The formula grant for children’s services is another element that puts pressure on councils in the north of England, especially if we look at the detail. That grant has been cut, and I have to tell the hon. Member for Mid Dorset and North Poole that the number of children in care in councils such as Middlesbrough is huge in comparison with the number in Dorset. The cut thus has a disproportionate effect on councils in County Durham and in other northern cities in comparison with councils in the hon. Lady’s area. Another issue is the damping mechanism. Nine out of 12 councils in the north-east lose out under that process.

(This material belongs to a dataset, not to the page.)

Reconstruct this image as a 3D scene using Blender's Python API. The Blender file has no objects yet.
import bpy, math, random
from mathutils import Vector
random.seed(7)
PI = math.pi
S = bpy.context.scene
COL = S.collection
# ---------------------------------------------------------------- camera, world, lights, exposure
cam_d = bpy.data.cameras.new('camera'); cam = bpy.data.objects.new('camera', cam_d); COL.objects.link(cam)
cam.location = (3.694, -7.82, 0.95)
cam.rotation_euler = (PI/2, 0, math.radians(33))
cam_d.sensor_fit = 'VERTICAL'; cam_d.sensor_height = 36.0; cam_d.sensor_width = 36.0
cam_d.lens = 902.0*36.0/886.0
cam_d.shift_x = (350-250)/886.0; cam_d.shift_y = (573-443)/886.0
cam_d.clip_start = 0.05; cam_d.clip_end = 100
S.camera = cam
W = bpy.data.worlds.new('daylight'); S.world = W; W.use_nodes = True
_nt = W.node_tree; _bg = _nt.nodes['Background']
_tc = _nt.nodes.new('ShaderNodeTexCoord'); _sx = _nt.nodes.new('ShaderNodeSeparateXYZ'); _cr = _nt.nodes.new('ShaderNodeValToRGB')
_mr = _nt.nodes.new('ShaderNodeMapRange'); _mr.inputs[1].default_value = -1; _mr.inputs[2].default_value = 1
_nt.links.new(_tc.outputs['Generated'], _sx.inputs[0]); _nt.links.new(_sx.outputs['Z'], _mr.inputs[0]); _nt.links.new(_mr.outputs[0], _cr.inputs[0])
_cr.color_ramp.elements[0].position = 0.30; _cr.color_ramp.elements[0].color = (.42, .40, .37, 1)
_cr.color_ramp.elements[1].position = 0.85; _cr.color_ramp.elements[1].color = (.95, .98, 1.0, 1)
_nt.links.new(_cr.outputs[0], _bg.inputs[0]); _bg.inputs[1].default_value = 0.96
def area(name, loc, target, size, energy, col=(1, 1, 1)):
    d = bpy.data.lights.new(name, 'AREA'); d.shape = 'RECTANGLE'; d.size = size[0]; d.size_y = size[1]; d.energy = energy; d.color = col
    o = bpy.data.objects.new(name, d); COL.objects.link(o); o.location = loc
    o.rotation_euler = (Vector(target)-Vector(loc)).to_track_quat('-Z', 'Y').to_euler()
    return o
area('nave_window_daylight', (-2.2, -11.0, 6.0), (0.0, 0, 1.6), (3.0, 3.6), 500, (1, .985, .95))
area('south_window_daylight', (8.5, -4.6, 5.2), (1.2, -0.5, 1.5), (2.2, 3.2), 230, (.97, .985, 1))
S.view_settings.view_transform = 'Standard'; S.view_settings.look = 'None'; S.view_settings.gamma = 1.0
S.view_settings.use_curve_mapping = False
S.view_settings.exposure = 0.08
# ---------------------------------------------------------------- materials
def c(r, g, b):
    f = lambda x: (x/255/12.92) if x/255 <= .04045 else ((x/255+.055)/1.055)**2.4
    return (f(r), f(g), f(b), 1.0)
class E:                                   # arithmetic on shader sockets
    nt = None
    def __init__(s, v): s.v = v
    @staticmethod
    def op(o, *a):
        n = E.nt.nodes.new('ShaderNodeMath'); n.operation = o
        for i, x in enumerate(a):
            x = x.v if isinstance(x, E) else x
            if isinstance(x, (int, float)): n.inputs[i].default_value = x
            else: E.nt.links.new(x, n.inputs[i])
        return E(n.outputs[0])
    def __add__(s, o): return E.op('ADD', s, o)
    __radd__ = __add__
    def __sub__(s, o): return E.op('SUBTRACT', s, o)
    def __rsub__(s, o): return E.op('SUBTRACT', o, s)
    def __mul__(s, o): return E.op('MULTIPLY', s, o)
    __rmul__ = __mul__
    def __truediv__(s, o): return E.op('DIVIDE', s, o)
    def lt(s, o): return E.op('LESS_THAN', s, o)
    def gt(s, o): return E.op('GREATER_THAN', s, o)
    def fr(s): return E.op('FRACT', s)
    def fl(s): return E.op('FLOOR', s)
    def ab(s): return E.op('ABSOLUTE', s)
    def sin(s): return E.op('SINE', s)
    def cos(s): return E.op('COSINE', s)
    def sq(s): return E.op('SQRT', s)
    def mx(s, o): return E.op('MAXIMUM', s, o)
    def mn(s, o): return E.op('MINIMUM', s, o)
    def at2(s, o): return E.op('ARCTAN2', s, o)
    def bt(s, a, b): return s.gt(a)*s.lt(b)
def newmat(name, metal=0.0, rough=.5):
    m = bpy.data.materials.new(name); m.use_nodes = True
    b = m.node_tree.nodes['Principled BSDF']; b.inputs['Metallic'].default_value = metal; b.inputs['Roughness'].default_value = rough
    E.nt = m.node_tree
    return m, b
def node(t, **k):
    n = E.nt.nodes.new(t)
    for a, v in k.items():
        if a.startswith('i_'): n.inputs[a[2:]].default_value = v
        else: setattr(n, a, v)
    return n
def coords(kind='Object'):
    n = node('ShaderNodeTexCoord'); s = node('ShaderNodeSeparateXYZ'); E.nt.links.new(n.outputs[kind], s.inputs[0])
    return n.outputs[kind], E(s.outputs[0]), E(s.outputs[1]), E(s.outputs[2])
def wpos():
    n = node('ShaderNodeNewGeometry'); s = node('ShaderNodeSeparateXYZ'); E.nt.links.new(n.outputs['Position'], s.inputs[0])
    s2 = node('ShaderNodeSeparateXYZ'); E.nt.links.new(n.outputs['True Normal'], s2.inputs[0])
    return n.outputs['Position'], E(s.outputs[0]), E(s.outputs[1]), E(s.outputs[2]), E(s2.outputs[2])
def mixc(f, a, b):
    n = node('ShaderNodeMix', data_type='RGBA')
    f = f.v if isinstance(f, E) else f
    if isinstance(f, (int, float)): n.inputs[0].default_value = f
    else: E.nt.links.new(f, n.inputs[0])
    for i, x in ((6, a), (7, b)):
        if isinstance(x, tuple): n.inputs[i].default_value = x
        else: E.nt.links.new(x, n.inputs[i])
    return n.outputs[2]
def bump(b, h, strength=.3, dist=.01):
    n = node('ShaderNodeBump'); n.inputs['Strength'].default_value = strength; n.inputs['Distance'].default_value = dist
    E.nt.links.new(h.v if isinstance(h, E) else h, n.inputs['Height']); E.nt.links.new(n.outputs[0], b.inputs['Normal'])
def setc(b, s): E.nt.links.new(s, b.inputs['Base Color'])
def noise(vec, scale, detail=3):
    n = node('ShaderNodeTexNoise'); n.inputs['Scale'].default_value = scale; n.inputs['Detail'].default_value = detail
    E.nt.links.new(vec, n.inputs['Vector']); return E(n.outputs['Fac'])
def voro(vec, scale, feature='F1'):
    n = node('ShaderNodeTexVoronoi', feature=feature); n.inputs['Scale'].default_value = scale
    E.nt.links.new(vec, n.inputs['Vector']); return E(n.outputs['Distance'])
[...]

I must take my hat off to the Secretary of State for his clever use of percentages when what we should really look at is cash. When cash is taken into account rather than percentages, we find councils like South Tyneside, Hartlepool and Middlesbrough losing money through the damping mechanism, so that they have to pay to help “deprived” areas like Windsor, Maidenhead, Richmond upon Thames and, my old favourite, Wokingham. Let us compare Hartlepool to Wokingham. Under the damping mechanism, Hartlepool pays to support Wokingham. Hartlepool faces a cut of £142, that is 5.7%, in spending per dwelling and then has to provide under the damping mechanism £5—0.2%—for every dwelling, which helps to protect Wokingham. Wokingham faces only a £27 cut per household, or 1.5%—only half what the Minister says is the average.

We heard it said in last week’s debates on the Local Government Finance Bill that the system is complex and that the Government are simplifying it, but they are not. They are putting in place a mechanism that will reward affluent areas. It takes away the one thing that equalisation did, which was to ensure there was a level playing field. That will no longer be the case under this system. Northern councils such as those mentioned in earlier examples are taking disproportionate cuts as well as having added costs in running their services because of high levels of unemployment, high numbers of individuals needing social care and the numbers of looked-after children. Those services place huge costs on those councils, which other councils do not have.